А поскольку к этому времени правительство намеревалось распустить Думу (указ о роспуске был подписан уже за несколько месяцев до этих событий и вручен правительству для использования в нужный момент), то к маю 1917 года Россия так или иначе должна была бы остаться без парламента, без императора и, скорее всего, без правительства.
То есть, дело было даже не только в созревавшем социальном взрыве – хотя это, конечно, в итоге главное.
И дело было не в Думской оппозиционности, хотя она играла свою роль и позволила разгоревшемуся восстанию найти среди государственных институтов некий, в какой-то момент начавший содействовать требованиям восставших, смысл.
И дело было не в самом по себе расколе властных партий и противостоянии исполнительной и законодательной власти.

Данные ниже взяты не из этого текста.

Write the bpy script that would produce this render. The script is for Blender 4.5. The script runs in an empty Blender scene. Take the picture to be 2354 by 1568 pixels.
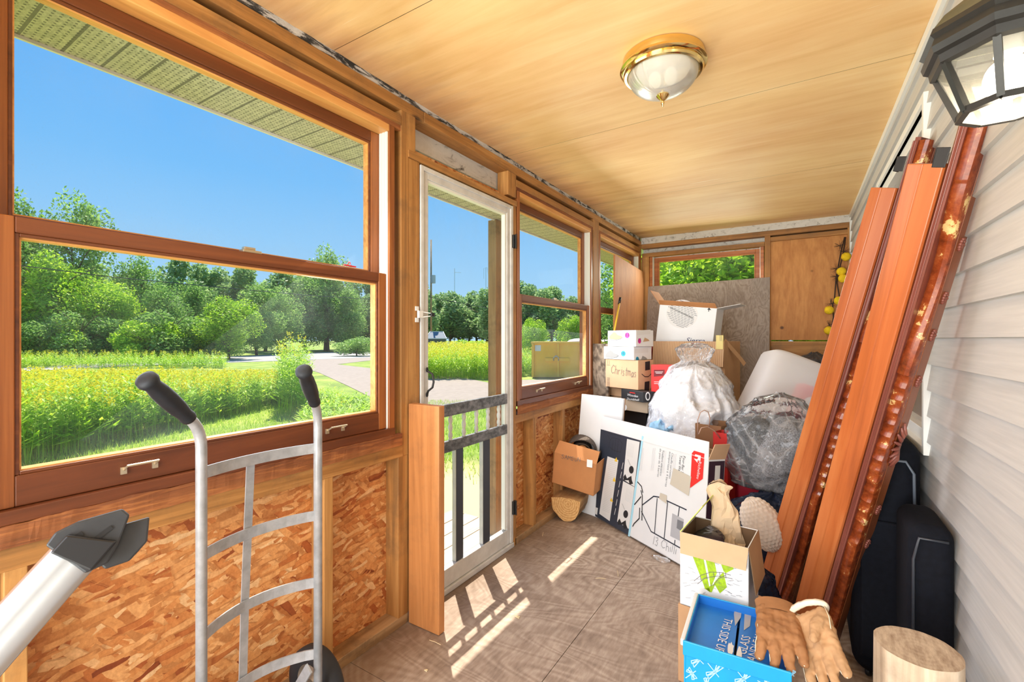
import bpy, math, random
from mathutils import Vector, Matrix, noise
# ---------------------------------------------------------------- camera, sky, sun, lights, exposure
scene = bpy.context.scene
col = scene.collection
F_PX, CXP, CYP, CAM_H = 1070.0, 1177.0, 780.0, 1.25
TH = math.atan(673 / 1070.0)
cam_d = bpy.data.cameras.new('camera'); cam = bpy.data.objects.new('camera', cam_d); col.objects.link(cam)
cam_d.sensor_width = 36; cam_d.lens = 36 * F_PX / 2354; cam_d.shift_y = -4 / 2354.0; cam_d.clip_start = .02; cam_d.clip_end = 900
cam.location = (0, 0, CAM_H); cam.rotation_euler = (math.pi / 2, 0, TH)
scene.camera = cam
vs = scene.view_settings
vs.view_transform = 'Standard'; vs.look = 'None'; vs.gamma = 1; vs.use_curve_mapping = False; vs.exposure = 0.0
scene.cycles.max_bounces = 8; scene.cycles.transparent_max_bounces = 24
w = bpy.data.worlds.new('sky'); scene.world = w; w.use_nodes = True
nt = w.node_tree; nt.nodes.clear()
o_ = nt.nodes.new('ShaderNodeOutputWorld'); bg = nt.nodes.new('ShaderNodeBackground')
tc = nt.nodes.new('ShaderNodeTexCoord'); sx = nt.nodes.new('ShaderNodeSeparateXYZ'); cr = nt.nodes.new('ShaderNodeValToRGB')
nt.links.new(tc.outputs['Generated'], sx.inputs[0]); nt.links.new(sx.outputs['Z'], cr.inputs[0])
nt.links.new(cr.outputs[0], bg.inputs[0]); nt.links.new(bg.outputs[0], o_.inputs[0])
e = cr.color_ramp.elements
e[0].position = 0.0; e[0].color = (.50, .76, .95, 1)
e[1].position = .75; e[1].color = (.06, .32, .90, 1)
for p_, c_ in ((.12, (.36, .66, .96, 1)), (.3, (.19, .53, .97, 1)), (.5, (.10, .42, .95, 1))):
    q = e.new(p_); q.color = c_
bg.inputs[1].default_value = 1.0
SUN_DIR = Vector((-.306, .285, .812)).normalized()
sd = bpy.data.lights.new('sun', 'SUN'); sd.energy = 9.0; sd.angle = .0093; sd.color = (1, .93, .80)
sun = bpy.data.objects.new('sun', sd); col.objects.link(sun)
sun.rotation_euler = SUN_DIR.to_track_quat('Z', 'Y').to_euler(); sun.location = (-6, 6, 14)
def area(name, loc, target, sx_, sy_, energy, color):
    d = bpy.data.lights.new(name, 'AREA'); d.shape = 'RECTANGLE'; d.size = sx_; d.size_y = sy_; d.energy = energy; d.color = color
    ob = bpy.data.objects.new(name, d); col.objects.link(ob); ob.location = loc
    ob.rotation_euler = (Vector(loc) - Vector(target)).to_track_quat('Z', 'Y').to_euler()
    return ob
# added fill lamps: behind the camera, aimed up at the ceiling, and inside the windows
area('fill_behind_camera', (-.6, -1.9, 1.45), (-.5, 3.0, 1.25), 1.7, 1.9, 98, (.98, .98, 1))
area('fill_up_at_ceiling', (-.6, -1.5, .25), (-.5, 2.6, 2.3), 1.6, 1.0, 58, (1, .98, .95))  # added upward fill for the ceiling; no deck lies behind the camera
area('fill_left_window', (-1.44, .82, 1.5), (-.2, 1.3, .9), .95, 1.1, 11, (.98, .98, 1))
area('fill_second_window', (-1.45, 3.02, 1.5), (-.2, 3.0, 1.0), .95, 1.1, 17, (.98, .98, 1))
area('fill_end_window', (-.85, 4.93, 1.98), (-.7, 3.2, 1.0), .9, .2, 8, (.95, 1, .85))

# ---------------------------------------------------------------- helpers
S_, C_ = math.sin(TH), math.cos(TH)
def ray(u, v):
    t = (u - CXP) / F_PX
    return Vector((-S_ + C_ * t, C_ + S_ * t, (CYP - v) / F_PX))
CAMP = Vector((0, 0, CAM_H))
def P(u, v, x=None, y=None, z=None, D=None):
    d = ray(u, v)
    k = D if D is not None else (x / d.x if x is not None else (y / d.y if y is not None else (z - CAM_H) / d.z))
    return CAMP + d * k
def along(O, dr, u):            # distance along dr from O at which the horizontal bearing of u is met
    tt = (u - CXP) / F_PX
    D0 = -S_ * O[0] + C_ * O[1]; L0 = C_ * O[0] + S_ * O[1]
    dD = -S_ * dr[0] + C_ * dr[1]; dL = C_ * dr[0] + S_ * dr[1]
    return (tt * D0 - L0) / (dL - tt * dD)
def V(*a): return Vector(a)
class MB:
    def __init__(s): s.v = []; s.f = []; s.m = []
    def add(s, vs_, fs, mi=0):
        b = len(s.v); s.v += [Vector(q) for q in vs_]
        s.f += [tuple(b + i for i in f) for f in fs]; s.m += [mi] * len(fs); return s
    def box(s, x0, x1, y0, y1, z0, z1, mi=0):
        vv = [(x, y, z) for z in (z0, z1) for y in (y0, y1) for x in (x0, x1)]
        return s.add(vv, [(0, 2, 3, 1), (4, 5, 7, 6), (0, 1, 5, 4), (2, 6, 7, 3), (0, 4, 6, 2), (1, 3, 7, 5)], mi)
    def bar(s, a, b, w, h, up=(0, 0, 1), mi=0):   # box from a to b, w sideways, h along up
        a = Vector(a); b = Vector(b); d = (b - a).normalized(); sd_ = d.cross(Vector(up))
        if sd_.length < 1e-4: sd_ = d.cross(Vector((1, 0, 0)))
        sd_.normalize(); u = sd_.cross(d).normalized()
        vv = [p + sd_ * i * w / 2 + u * j * h / 2 for p in (a, b) for j in (-1, 1) for i in (-1, 1)]
        return s.add(vv, [(0, 1, 3, 2), (4, 6, 7, 5), (0, 4, 5, 1), (2, 3, 7, 6), (0, 2, 6, 4), (1, 5, 7, 3)], mi)
    def tube(s, pts, r, n=10, mi=0, cap=True):
        pts = [Vector(p) for p in pts]; rs = r if isinstance(r, (list, tuple)) else [r] * len(pts)
        up = None; base = len(s.v); N = len(pts)
        for i, p in enumerate(pts):
            d = (pts[min(i + 1, N - 1)] - pts[max(i - 1, 0)]).normalized()
            if up is None: up = d.orthogonal().normalized()
            up = (up - d * up.dot(d)).normalized(); sd_ = d.cross(up)
            for k in range(n):
                an = 2 * math.pi * k / n
                s.v.append(p + (up * math.cos(an) + sd_ * math.sin(an)) * rs[i])
        for i in range(N - 1):
            for k in range(n):
                a = base + i * n + k; b = base + i * n + (k + 1) % n
                s.f.append((a, b, b + n, a + n)); s.m.append(mi)
        if cap:
            s.f.append(tuple(base + k for k in range(n))[::-1]); s.m.append(mi)
            s.f.append(tuple(base + (N - 1) * n + k for k in range(n))); s.m.append(mi)
        return s
    def lathe(s, prof, n=32, T=None, mi=0, arc=2 * math.pi):
        base = len(s.v); T = T or Matrix()
        cl = abs(arc - 2 * math.pi) < 1e-6
        for (r, z) in prof:
            for k in range(n + (0 if cl else 1)):
                a = arc * k / n; s.v.append(T @ Vector((r * math.cos(a), r * math.sin(a), z)))
        m_ = n if cl else n + 1
        for i in range(len(prof) - 1):
            for k in range(n):
                a = base + i * m_ + k; b = base + i * m_ + (k + 1) % m_
                s.f.append((a, b, b + m_, a + m_)); s.m.append(mi)
        return s
    def prism(s, poly, o, ex, ey, th, mi=0):      # 2-D outline in plane (ex, ey) with thickness th along ex x ey
        o = Vector(o); ex = Vector(ex); ey = Vector(ey); n = ex.cross(ey).normalized()
        k = len(poly)
        vv = [o + ex * a + ey * b for a, b in poly] + [o + ex * a + ey * b + n * th for a, b in poly]
        fs = [tuple(range(k))[::-1], tuple(range(k, 2 * k))] + [(i, (i + 1) % k, (i + 1) % k + k, i + k) for i in range(k)]
        return s.add(vv, fs, mi)
    def grid(s, fn, nu, nv, mi=0, closeu=False):
        base = len(s.v)
        for j in range(nv + 1):
            for i in range(nu + (0 if closeu else 1)): s.v.append(Vector(fn(i / nu, j / nv)))
        m_ = nu if closeu else nu + 1
        for j in range(nv):
            for i in range(nu):
                a = base + j * m_ + i; b = base + j * m_ + (i + 1) % m_
                s.f.append((a, b, b + m_, a + m_)); s.m.append(mi)
        return s
    def ball(s, c, r, n=12, mi=0, T=None):
        c = Vector(c); R = r if isinstance(r, (tuple, list)) else (r, r, r)
        def fn(a, b):
            th_ = 2 * math.pi * a; ph = math.pi * (b * .998 + .001)
            q = Vector((R[0] * math.sin(ph) * math.cos(th_), R[1] * math.sin(ph) * math.sin(th_), R[2] * math.cos(ph)))
            return c + (T @ q if T else q)
        return s.grid(fn, n, max(4, n // 2 + 1), mi, True)
    def xf(s, fn): s.v = [Vector(fn(p)) for p in s.v]; return s
    def mesh(s, name, mats):
        me = bpy.data.meshes.new(name); me.from_pydata([tuple(q) for q in s.v], [], s.f)
        for m_ in (mats if isinstance(mats, (list, tuple)) else [mats]): me.materials.append(m_)
        if any(s.m): me.polygons.foreach_set('material_index', s.m)
        me.update(); return me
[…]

Причина заключалась в состоянии самой элиты, в состоянии государственной власти как таковой, то есть, в первую очередь, в состоянии исполнительной власти и самого самодержавия как института к этому моменту.
Социальный взрыв нарастал, но его потенциал был во многом усилен бездарностью власти и ее непониманием проблем страны.

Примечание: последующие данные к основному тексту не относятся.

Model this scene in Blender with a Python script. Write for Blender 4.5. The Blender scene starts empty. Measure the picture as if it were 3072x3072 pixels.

Да, Дума была оппозиционна и как могла противостояла самодержавию. Но она была столь слаба и труслива, что никаких существенных помех создать ему не могла. Она потому и сопротивлялась, что видела, будучи по природе все-таки представительной властью, которая в некоторой степени представляла и агрегировала общественные интересы, всю бессмысленность и бесперспективность проводимой политики.
Да, наличествовал раскол элиты и те самые «два заговора», но элита потому и была расколота, что, с одной стороны, была недееспособна, с другой, видела разверзающуюся у ее ног пропасть, созданную властью и режимом. Она потому и встала на путь заговоров, что иного механизма ротации власти не имела.
Внутренняя проблема самодержавия как института российской политики в тот момент заключалась в непонимании и невозможности агрегировать и артикулировать глубинные социальные интересы общества, а делится полномочиями самодержавие не хотело.
Если бы оно обладало иными личностными носителями и личностными качествами, то, теоретически, смогло бы понять, что обществу нужно, и попытаться осуществить это в своей самодержавной политике.
Если бы оно готово было поступиться полномочиями и перестать быть самодержавием, то смогло бы путем относительно современных процедур поручить решение этих проблем иным персоналиям – через парламентские и партийные механизмы.
Но дело в том, что все это самодержавие считало излишним. Сам принцип исполнения властью воли общества был с точки зрения самодержавия неслыханным кощунством.
Беда была даже не в том, что император не хотел делиться властью с парламентом. Он даже не желал понимать, что парламент имеет право требовать от него изменения политики.
Недееспособность власти определялась не тем, что Государственная Дума препятствовала императору и правительству в осуществлении их политики, – Дума, скорее, хотела им помочь и уберечь от грозящей опасности. Да, Дума готовилась к перевороту – но все критические дни февраля-марта она не сделала ничего расшатывающего ситуацию.
Она просила от императора решительных действий. Она выполнила указ о роспуске. Она создала свой Временный комитет исключительно для «наведения порядка в столице». Она просила императора в этих условиях назначить новое правительство. Она пыталась сохранить монархию. Она максимально постаралась выхолостить требования Совета депутатов, на условии соблюдения которых он доверял ей формирование правительства. Она пыталась добиться согласия восставших на возведение на престол Михаила. Она оформила назначение Временного правительства через утверждение Николаем его Главы – князя Львова.
Собственно говоря, Дума не присоединилась к противникам самодержавия – она оставалась его последним защитником.
Но деградация власти в целом и самодержавия как института дошло до такой степени, что даже при поддержке недавно оппозиционного парламента оно уже не могло само себя спасти. Потому что в стране не осталось практически никого, кроме этого парламента, кто хотел бы это самодержавие защищать.
Генералы не хотели вести за него в бой солдат.
Солдаты не хотели за него умирать.
Самодержавие пало столь бесславно, потому что институционально довело себя до состояния, когда никакие свои функции выполнить уже не могло, воспользоваться помощью не хотело, слушать советов, направленных на его спасение, не желало.
Оно еще хотело быть всем, но уже не могло быть ничем.
Еще за полгода до революции, согласись самодержавие на «ответственное правительство», у него были шансы разрядить ситуацию и уцелеть. Вместо этого оно готовило разгон парламента, состоявшего из монархистов, и в решающий момент оказавшегося его последним – но бессильным союзником.